Updated about 16 years ago on . Most recent reply
Foreclosure/Rehab financing question
I am about to go to P&S on a sngle family home that is foreclosed and the house is not habitable. This is an investment property that I plan to rehab and flip. What is the best avenue for financing on a project like this? I have heard that because the property is not habitable as it currently sits, it prevents me from pursuing conventional mortgage. Although I would prefer to finance the project including rehab costs, I will probably just use a home equity line off my primary residence to fund it. However, I still need a mortgage to purchase the property. What are others doing?
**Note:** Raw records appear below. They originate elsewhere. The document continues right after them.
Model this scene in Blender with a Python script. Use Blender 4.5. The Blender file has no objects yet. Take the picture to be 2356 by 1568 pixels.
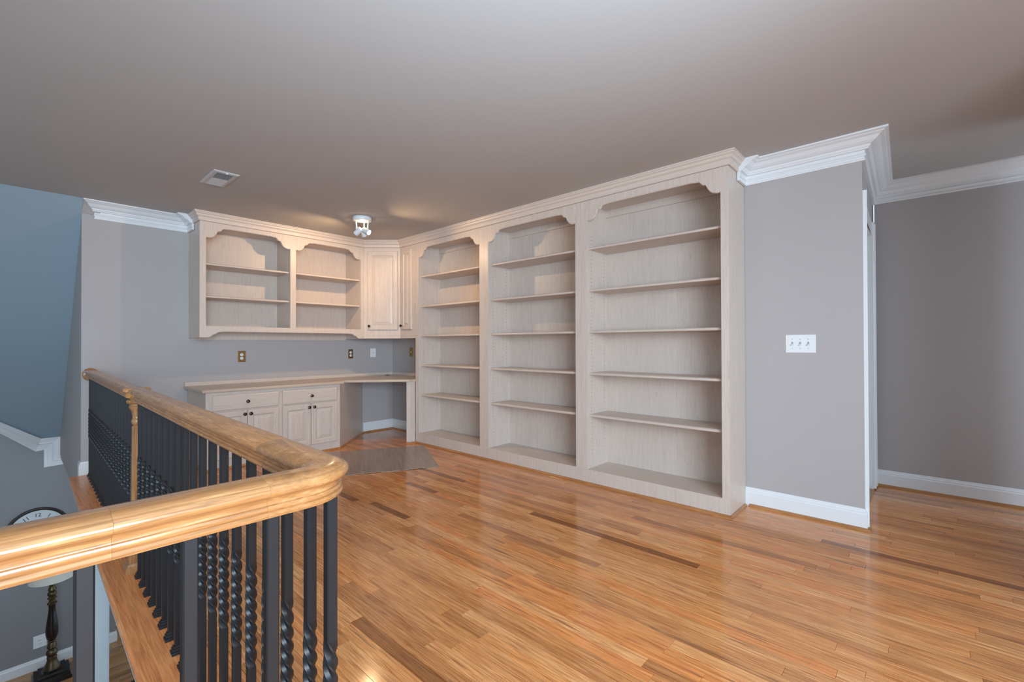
import bpy, bmesh, math, random
from mathutils import Vector, Matrix
C = bpy.context.scene.collection
scene = bpy.context.scene
R = math.radians

# ------------------------------------------------------------------ camera
W_PX, H_PX, F_PX = 2356.0, 1568.0, 1050.776
YAW, PITCH, ROLL, CAM_H = 0.8297427, 0.0072279, -0.0029433, 1.16
cam_d = bpy.data.cameras.new('camera')
cam = bpy.data.objects.new('camera', cam_d); C.objects.link(cam)
fw = Vector((math.sin(YAW)*math.cos(PITCH), math.cos(YAW)*math.cos(PITCH), math.sin(PITCH)))
r0 = Vector((math.cos(YAW), -math.sin(YAW), 0.0)); u0 = r0.cross(fw)
rr = r0*math.cos(ROLL)+u0*math.sin(ROLL); uu = -r0*math.sin(ROLL)+u0*math.cos(ROLL)
m = Matrix((rr, uu, -fw)).transposed().to_4x4(); m.translation = Vector((0, 0, CAM_H))
cam.matrix_world = m
cam_d.sensor_width = 36.0; cam_d.lens = 36.0*F_PX/W_PX
cam_d.clip_start = 0.03; cam_d.clip_end = 200
scene.camera = cam

# ------------------------------------------------------------------ world, lights, exposure
wd = bpy.data.worlds.new('world'); scene.world = wd; wd.use_nodes = True
bg = wd.node_tree.nodes['Background']
bg.inputs[0].default_value = (0.66, 0.82, 1.0, 1); bg.inputs[1].default_value = 0.85
scene.view_settings.view_transform = 'Standard'
scene.view_settings.look = 'None'
scene.view_settings.exposure = 0.47
scene.view_settings.gamma = 1.0
scene.view_settings.use_curve_mapping = False

def area(name, loc, target, sx, sy, energy, col):
    l = bpy.data.lights.new(name, 'AREA'); l.shape = 'RECTANGLE'; l.size = sx; l.size_y = sy
    l.energy = energy; l.color = col
    o = bpy.data.objects.new(name, l); C.objects.link(o); o.location = loc
    o.rotation_euler = (Vector(target)-Vector(loc)).to_track_quat('-Z', 'Y').to_euler()
    return o
def spot(name, loc, d, energy, angle, blend, col, rad=0.012):
    l = bpy.data.lights.new(name, 'SPOT'); l.energy = energy; l.spot_size = angle; l.spot_blend = blend
    l.color = col; l.shadow_soft_size = rad
    o = bpy.data.objects.new(name, l); C.objects.link(o); o.location = loc
    o.rotation_euler = Vector(d).to_track_quat('-Z', 'Y').to_euler()
    return o
# daylight of the tall windows of the stairwell side, left of and behind the camera
area('stairwell_window_light', (-3.6, 3.4, 1.0), (2.5, 3.6, 0.4), 2.0, 2.4, 24, (0.66, 0.84, 1.0))
# windows of the wall behind the camera
area('rear_window_light', (-0.5, -2.3, 1.5), (1.5, 3.0, 0.3), 2.4, 1.5, 120, (0.66, 0.83, 1.0)).data.spread = R(125)
area('hall_window_light', (4.35, -2.3, 1.4), (4.6, 0.3, 1.0), 0.8, 1.4, 15, (0.66, 0.83, 1.0))  # added fill to brighten the dim hall, no window known there
# bounced photographic light thrown at the ceiling above the camera
spot('bounce_light', (0.15, -0.55, 1.35), (0.34, 0.70, 1.05), 310.0, R(100), 1.0, (0.58, 0.81, 1.0), 0.15)

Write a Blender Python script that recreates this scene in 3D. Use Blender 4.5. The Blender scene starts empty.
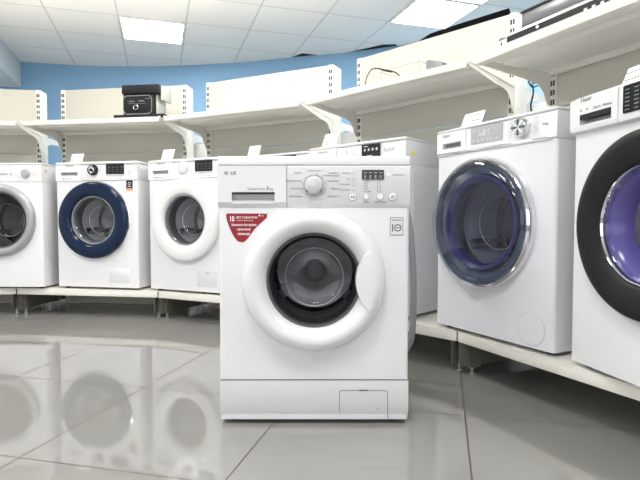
import bpy, bmesh, math, random
from mathutils import Vector, Matrix
random.seed(4)
SC = bpy.context.scene
COL = SC.collection
PI = math.pi

# ------------------------------------------------------------------ materials
def mat(name, col, rough=.4, metal=0., spec=.5, coat=0., emis=None, es=0., noise=0., nscale=20., bump=0., bscale=200.):
    m = bpy.data.materials.new(name); m.use_nodes = True
    nt = m.node_tree; b = nt.nodes['Principled BSDF']
    b.inputs['Base Color'].default_value = (*col, 1)
    b.inputs['Roughness'].default_value = rough
    b.inputs['Metallic'].default_value = metal
    b.inputs['Specular IOR Level'].default_value = spec
    b.inputs['Coat Weight'].default_value = coat
    b.inputs['Coat Roughness'].default_value = .05
    if emis:
        b.inputs['Emission Color'].default_value = (*emis, 1)
        b.inputs['Emission Strength'].default_value = es
    tc = nt.nodes.new('ShaderNodeTexCoord')
    if noise:
        n = nt.nodes.new('ShaderNodeTexNoise'); n.inputs['Scale'].default_value = nscale
        n.inputs['Detail'].default_value = 4
        nt.links.new(tc.outputs['Object'], n.inputs['Vector'])
        r = nt.nodes.new('ShaderNodeMapRange')
        r.inputs['To Min'].default_value = 1 - noise; r.inputs['To Max'].default_value = 1 + noise
        nt.links.new(n.outputs['Fac'], r.inputs['Value'])
        mx = nt.nodes.new('ShaderNodeVectorMath'); mx.operation = 'SCALE'
        mx.inputs[0].default_value = col
        nt.links.new(r.outputs['Result'], mx.inputs['Scale'])
        nt.links.new(mx.outputs['Vector'], b.inputs['Base Color'])
    if bump:
        n = nt.nodes.new('ShaderNodeTexNoise'); n.inputs['Scale'].default_value = bscale
        nt.links.new(tc.outputs['Object'], n.inputs['Vector'])
        bp = nt.nodes.new('ShaderNodeBump'); bp.inputs['Strength'].default_value = bump
        bp.inputs['Distance'].default_value = .002
        nt.links.new(n.outputs['Fac'], bp.inputs['Height'])
        nt.links.new(bp.outputs['Normal'], b.inputs['Normal'])
    return m

def glass_mat(name, tint, refl=1.5, rough=.01):
    m = bpy.data.materials.new(name); m.use_nodes = True
    nt = m.node_tree; nt.nodes.clear()
    out = nt.nodes.new('ShaderNodeOutputMaterial')
    tr = nt.nodes.new('ShaderNodeBsdfTransparent'); tr.inputs['Color'].default_value = (*tint, 1)
    gl = nt.nodes.new('ShaderNodeBsdfGlossy'); gl.inputs['Roughness'].default_value = rough
    lw = nt.nodes.new('ShaderNodeLayerWeight'); lw.inputs['Blend'].default_value = .5
    pw = nt.nodes.new('ShaderNodeMath'); pw.operation = 'POWER'; pw.inputs[1].default_value = 4.
    nt.links.new(lw.outputs['Facing'], pw.inputs[0])
    fr = nt.nodes.new('ShaderNodeMath'); fr.operation = 'MULTIPLY_ADD'; fr.inputs[1].default_value = .85; fr.inputs[2].default_value = .045 * (refl / 1.5) ** 2
    nt.links.new(pw.outputs[0], fr.inputs[0])
    mx = nt.nodes.new('ShaderNodeMixShader')
    nt.links.new(fr.outputs[0], mx.inputs[0]); nt.links.new(tr.outputs[0], mx.inputs[1])
    nt.links.new(gl.outputs[0], mx.inputs[2]); nt.links.new(mx.outputs[0], out.inputs[0])
    return m

def grid_mat(name, ang, period, offu, offv, wid, base, line, rough, spec, noise, nscale, bump=0., lrough=.6, bscale=300, cellvar=.0):
    """square grid of tiles with thin joints, laid out in object space (metres)"""
    m = bpy.data.materials.new(name); m.use_nodes = True
    nt = m.node_tree; L = nt.links; b = nt.nodes['Principled BSDF']
    tc = nt.nodes.new('ShaderNodeTexCoord')
    mp = nt.nodes.new('ShaderNodeMapping'); mp.vector_type = 'POINT'
    mp.inputs['Rotation'].default_value = (0, 0, -ang)
    L.new(tc.outputs['Object'], mp.inputs['Vector'])
    sep = nt.nodes.new('ShaderNodeSeparateXYZ'); L.new(mp.outputs[0], sep.inputs[0])
    def M(op, a, bb=None):
        n = nt.nodes.new('ShaderNodeMath'); n.operation = op
        for i, v in enumerate((a, bb)):
            if v is None: continue
            if isinstance(v, (int, float)): n.inputs[i].default_value = v
            else: L.new(v, n.inputs[i])
        return n.outputs[0]
    def edge(o, off):
        q = M('ADD', M('DIVIDE', M('SUBTRACT', o, off), period), 100.0)
        f = M('FRACT', q)
        dd = M('MINIMUM', f, M('SUBTRACT', 1.0, f))
        return M('LESS_THAN', dd, wid / 2 / period), M('FLOOR', q)
    eu, cu = edge(sep.outputs['X'], offu); ev, cv = edge(sep.outputs['Y'], offv)
    e = M('MAXIMUM', eu, ev)
    n = nt.nodes.new('ShaderNodeTexNoise'); n.inputs['Scale'].default_value = nscale; n.inputs['Detail'].default_value = 6
    L.new(tc.outputs['Object'], n.inputs['Vector'])
    r = nt.nodes.new('ShaderNodeMapRange'); r.inputs['To Min'].default_value = 1 - noise; r.inputs['To Max'].default_value = 1 + noise
    L.new(n.outputs['Fac'], r.inputs['Value'])
    cmb = nt.nodes.new('ShaderNodeCombineXYZ'); L.new(cu, cmb.inputs[0]); L.new(cv, cmb.inputs[1])
    wn = nt.nodes.new('ShaderNodeTexWhiteNoise'); L.new(cmb.outputs[0], wn.inputs['Vector'])
    cvv = M('ADD', M('MULTIPLY', M('SUBTRACT', wn.outputs['Value'], .5), cellvar), 1.0)
    sc = nt.nodes.new('ShaderNodeVectorMath'); sc.operation = 'SCALE'; sc.inputs[0].default_value = base
    L.new(M('MULTIPLY', r.outputs[0], cvv), sc.inputs['Scale'])
    mx = nt.nodes.new('ShaderNodeMix'); mx.data_type = 'RGBA'
    L.new(e, mx.inputs['Factor']); L.new(sc.outputs[0], mx.inputs['A']); mx.inputs['B'].default_value = (*line, 1)
    L.new(mx.outputs['Result'], b.inputs['Base Color'])
    b.inputs['Specular IOR Level'].default_value = spec
    mr = nt.nodes.new('ShaderNodeMix'); mr.data_type = 'FLOAT'
    L.new(e, mr.inputs['Factor']); mr.inputs['A'].default_value = rough; mr.inputs['B'].default_value = lrough
    L.new(mr.outputs['Result'], b.inputs['Roughness'])
    if bump:
        n2 = nt.nodes.new('ShaderNodeTexNoise'); n2.inputs['Scale'].default_value = bscale
        L.new(tc.outputs['Object'], n2.inputs['Vector'])
        bp = nt.nodes.new('ShaderNodeBump'); bp.inputs['Strength'].default_value = bump; bp.inputs['Distance'].default_value = .002
        L.new(n2.outputs['Fac'], bp.inputs['Height']); L.new(bp.outputs[0], b.inputs['Normal'])
    return m

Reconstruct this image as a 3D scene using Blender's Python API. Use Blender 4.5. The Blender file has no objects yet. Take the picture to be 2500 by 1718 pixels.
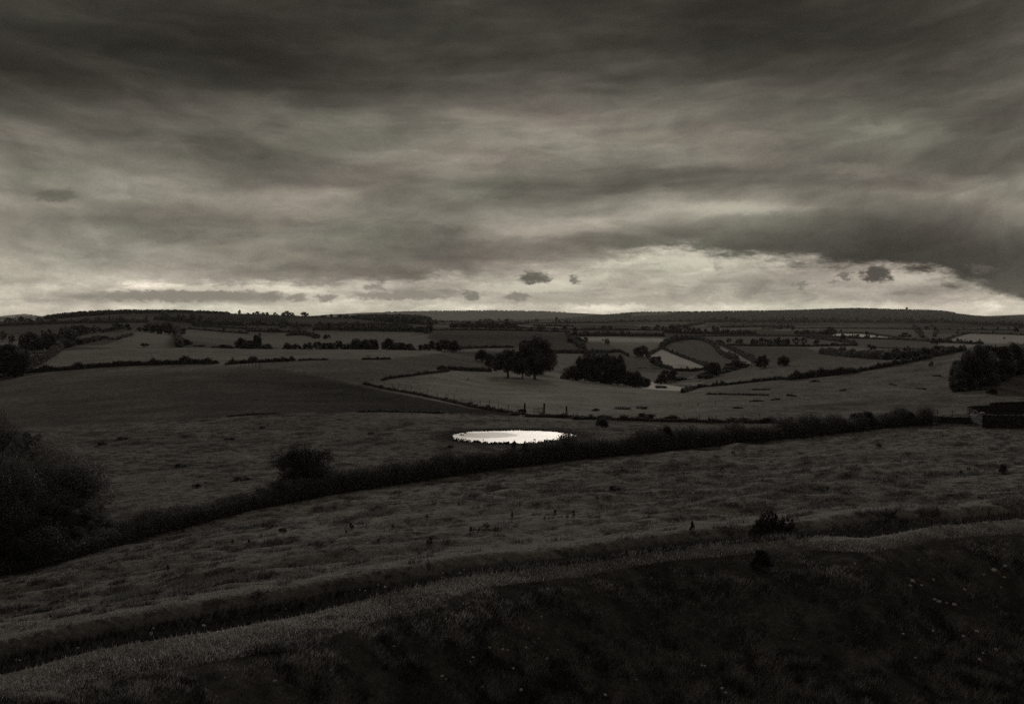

I am located in MA if that matters. Also, sorry if I posted this in the wrong forum, too many to choose from ;-)
Most Popular Reply
Adam,
I have used construction loans on my last 3 flips. I have to pay 20% down on the purchase price but the bank then funds the rehab. It is a interest only loan for up to 1 year and I can refinance all of it into a conventional if the amount borrowed is still under 70% ARV. This means if I have bought right and I decide to keep it as a rental I have the potential to have 100% financing. Also the costs for the construction loan is way less than a hard money lender. I pay about 1 point in fees and currently am at 6.5% interest rate. Some contractors grumble about the hassle of the voucher system but when the alternative is not getting paid they come around.
I did my first couple rehabs by using a conventional loan to purchase and my HELOC to rehab but didn't like not having my HELOC as a safety net.